Tuesday, January 21, 2014

2013 was a dirty year


The oil industry has drilled the wells
and they can't afford to leave it in the ground until the pipelines are built to transport it to refineries. Their answer to this problem has been to ship it in railroad tank cars in unprecedented numbers with the result that railroad crude spills have reached unprecedented numbers, as well.
The Association of American Railroads, an industry group, estimates that railroads shipped 400,000 carloads of crude oil last year.

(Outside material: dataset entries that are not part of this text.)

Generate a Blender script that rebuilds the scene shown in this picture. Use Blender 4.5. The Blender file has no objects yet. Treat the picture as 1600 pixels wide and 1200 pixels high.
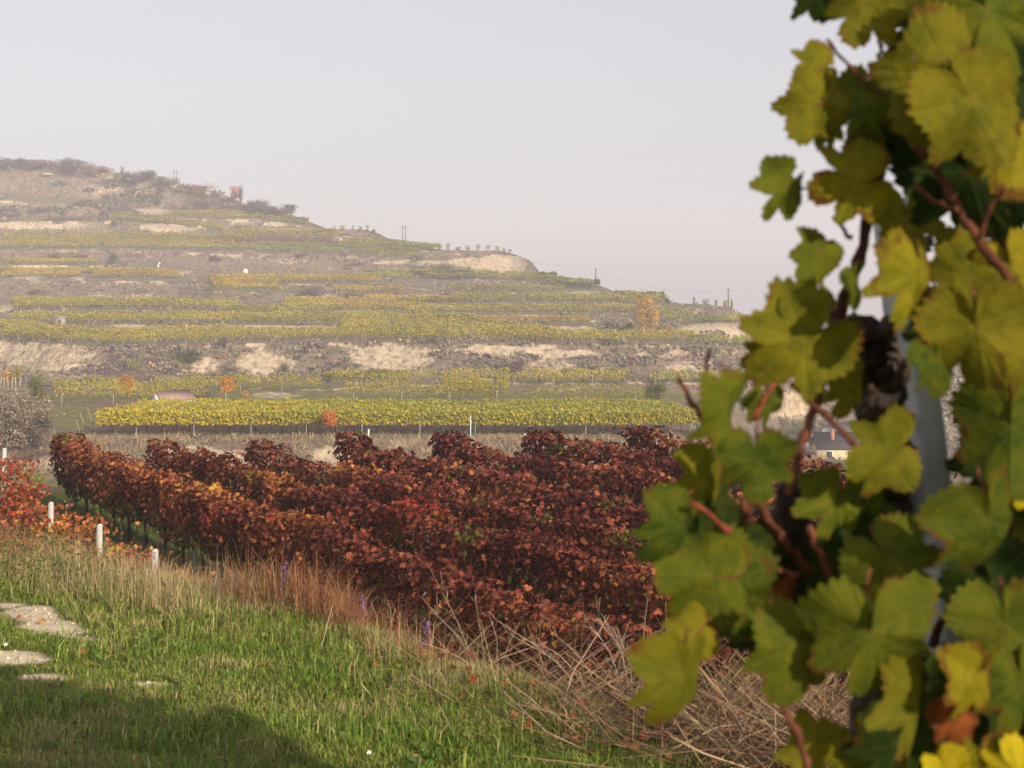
import bpy, math, random
import numpy as np
from mathutils import Vector, Matrix

# ------------------------------------------------------------------ camera, sky, sun, exposure
C = bpy.context.scene.collection
S = bpy.context.scene
FPX, CX, HY = 2198.0, 800.0, 457.0          # focal length, optical axis and horizon in photo pixels

cam_d = bpy.data.cameras.new('camera')
cam = bpy.data.objects.new('camera', cam_d)
C.objects.link(cam)
cam.location = (0, 0, 0)
cam.rotation_euler = (math.radians(90), 0, 0)
cam_d.sensor_width = 36
cam_d.lens = FPX / 1600 * 36
cam_d.shift_y = -(600 - HY) / 1600
cam_d.clip_start = 0.05
cam_d.clip_end = 6000
cam_d.dof.use_dof = True
cam_d.dof.focus_distance = 26.0
cam_d.dof.aperture_fstop = 7.6
S.camera = cam

SUN_EL = math.radians(22.0)
SUN_H = Vector((0.55, -0.835, 0)).normalized()       # horizontal direction towards the sun
SUN_V = Vector((SUN_H.x * math.cos(SUN_EL), SUN_H.y * math.cos(SUN_EL), math.sin(SUN_EL)))
world = bpy.data.worlds.new('World')
S.world = world
world.use_nodes = True
nt = world.node_tree
nt.nodes.clear()
sky = nt.nodes.new('ShaderNodeTexSky')
sky.sky_type = 'NISHITA'
sky.sun_disc = False
sky.sun_elevation = SUN_EL
sky.sun_rotation = math.atan2(SUN_H.x, SUN_H.y)
sky.air_density = 1.0
sky.dust_density = 2.0
sky.ozone_density = 1.0
hs = nt.nodes.new('ShaderNodeHueSaturation')
hs.inputs['Saturation'].default_value = 0.32
hs.inputs['Value'].default_value = 1.0
bg = nt.nodes.new('ShaderNodeBackground')
bg.inputs['Strength'].default_value = 0.15
wo = nt.nodes.new('ShaderNodeOutputWorld')
nt.links.new(sky.outputs[0], hs.inputs['Color'])
veil = nt.nodes.new('ShaderNodeMix')               # thin high cloud whitens the whole sky evenly
veil.data_type = 'RGBA'
veil.inputs[0].default_value = 0.6
veil.inputs[7].default_value = (2.86, 2.80, 3.06, 1)
nt.links.new(hs.outputs[0], veil.inputs[6])
nt.links.new(veil.outputs[2], bg.inputs['Color'])
nt.links.new(bg.outputs[0], wo.inputs['Surface'])

sun_d = bpy.data.lights.new('sun', 'SUN')
sun_d.energy = 5.0
sun_d.color = (1.0, 0.86, 0.68)
sun_d.angle = math.radians(0.6)
sun = bpy.data.objects.new('sun', sun_d)
C.objects.link(sun)
sun.rotation_euler = (-SUN_V).to_track_quat('-Z', 'Y').to_euler()
sun.location = (20, -40, 30)

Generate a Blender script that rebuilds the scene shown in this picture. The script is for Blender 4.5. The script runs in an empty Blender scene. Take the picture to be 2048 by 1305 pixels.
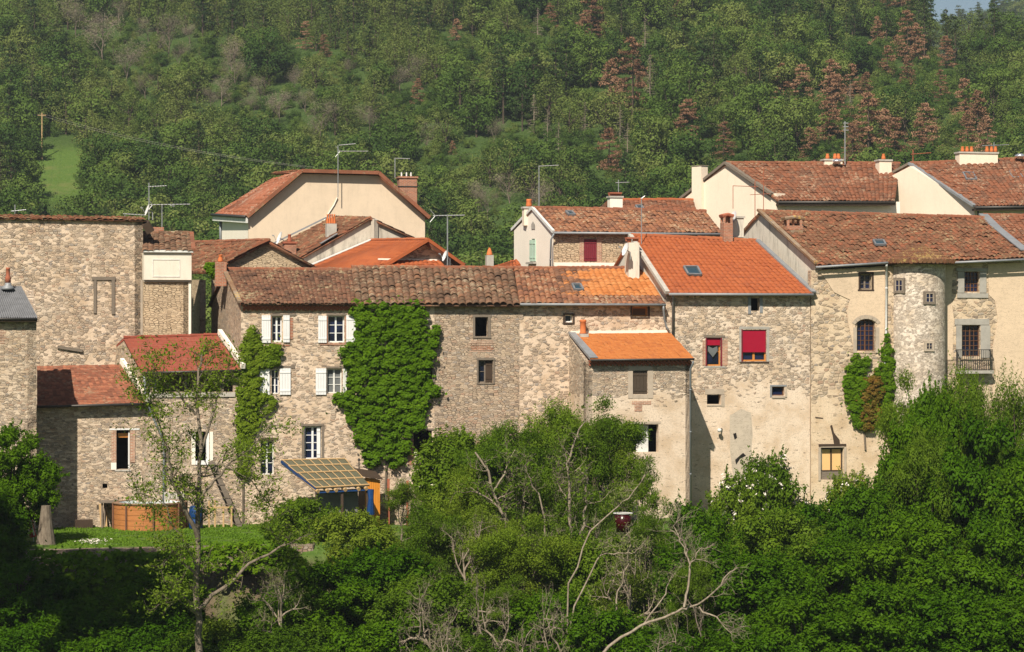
import bpy, math, random
import numpy as np
from mathutils import Vector, Matrix
from mathutils.geometry import tessellate_polygon
random.seed(7)
SC = bpy.context.scene
COL = SC.collection
# ------------------------------------------------------------------ camera, light, exposure
FPX = 5006.0; CZ = 16.0
cam = bpy.data.cameras.new('camera'); cam.lens = 36*FPX/2048; cam.sensor_width = 36; cam.clip_end = 6000; cam.clip_start = 1
camo = bpy.data.objects.new('camera', cam); COL.objects.link(camo)
camo.location = (0, 0, CZ); camo.rotation_euler = (math.radians(90), 0, 0)
SC.camera = camo
SC.render.resolution_x = 1024; SC.render.resolution_y = 652
SUN = Vector((.359, 1.109, -1.20)).normalized()      # direction the light travels
EL = math.asin(-SUN.z)
AZ = math.atan2(-SUN.x, -SUN.y)                       # compass bearing of the sun from +Y, clockwise
w = bpy.data.worlds.new('World'); SC.world = w; w.use_nodes = True
nt = w.node_tree; bg = nt.nodes['Background']
sk = nt.nodes.new('ShaderNodeTexSky'); sk.sky_type = 'NISHITA'; sk.sun_disc = False
sk.sun_elevation = EL; sk.sun_rotation = AZ; sk.dust_density = 1.0
nt.links.new(sk.outputs[0], bg.inputs[0]); bg.inputs[1].default_value = 0.047
sl = bpy.data.lights.new('sun', 'SUN'); sl.energy = 5.0; sl.angle = math.radians(.5); sl.color = (1, .905, .77)
so = bpy.data.objects.new('sun', sl); COL.objects.link(so)
so.rotation_euler = SUN.to_track_quat('-Z', 'Y').to_euler(); so.location = (-40, -60, 120)
SC.view_settings.view_transform = 'Standard'; SC.view_settings.look = 'None'
SC.view_settings.exposure = 0.55; SC.view_settings.gamma = 1
SC.cycles.max_bounces = 6; SC.cycles.transparent_max_bounces = 8; SC.cycles.diffuse_bounces = 3; SC.cycles.glossy_bounces = 2
SC.cycles.transmission_bounces = 4; SC.cycles.volume_bounces = 0
# ------------------------------------------------------------------ placing
def P(px, py, Y): return Vector(((px-1024)/FPX*Y, Y, CZ-(py-652.5)/FPX*Y))
A0 = math.radians(13); T0 = math.tan(A0)
DU = Vector((math.cos(A0), math.sin(A0), 0)); OUT = Vector((math.sin(A0), -math.cos(A0), 0))
UP = Vector((0, 0, 1))
def FP(px, py, off=0):
    return P(px, py, (120+off)/(1-T0*(px-1024)/FPX))
def XZ(px, z, off=0):                 # world point on facade line at height z
    Y = (120+off)/(1-T0*(px-1024)/FPX); return Vector(((px-1024)/FPX*Y, Y, z))
class Pl:
    """vertical plane through a world point in the direction du"""
    def __init__(s, o, du, out=None):
        s.o = Vector(o); s.du = Vector((du[0], du[1], 0)).normalized()
        s.out = Vector((s.du.y, -s.du.x, 0))
    def pt(s, px, py):
        d = Vector(((px-1024)/FPX, 1, -(py-652.5)/FPX)); c = Vector((0, 0, CZ))
        t = (s.o-c).dot(s.out)/d.dot(s.out); return c+d*t
    def uv(s, px, py):
        q = s.pt(px, py)-s.o; return (q.dot(s.du), q.z)
    def w(s, u, v, n=0): return s.o+s.du*u+UP*v+s.out*n
def fac(off): return Pl(XZ(1024, 0, off), DU)
def pl2(a, b):                        # plane through two points, left to right in the picture
    a = Vector((a.x, a.y, 0)); b = Vector((b.x, b.y, 0)); return Pl(a, b-a)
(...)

That’s more than 11.5 billion gallons, with one tank car holding roughly 28,800 gallons.

Last year’s total spills of 1.15 million gallons means that 99.99 percent of shipments arrived without incident, close to the safety record the industry and its regulators claim about hazardous materials shipments by rail.

But until just a few years ago, railroads weren’t carrying crude oil in 80- to 100-car trains. In eight of the years between 1975 and 2009, railroads reported no spills of crude oil. In five of those years, they reported spills of one gallon or less.

In 2010, railroads reported spilling about 5,000 gallons of crude oil, according to federal data. They spilled fewer than 4,000 gallons each year in 2011 and 2012. But excluding the Alabama and North Dakota derailments, more than 11,000 gallons of crude oil spilled from trains last year.

Last week, the principal Washington regulators of crude oil shipments by rail met with railroad and oil industry representatives to discuss making changes to how crude is shipped by rail, from tank car design to operating speed to appropriate routing. Transportation Secretary Anthony Foxx called the meeting productive and said the group would take a comprehensive approach to improving the safety of crude-oil trains.
As always no one wants to put any effort or money into safety until the need becomes obvious. And in 2013, the need became obvious.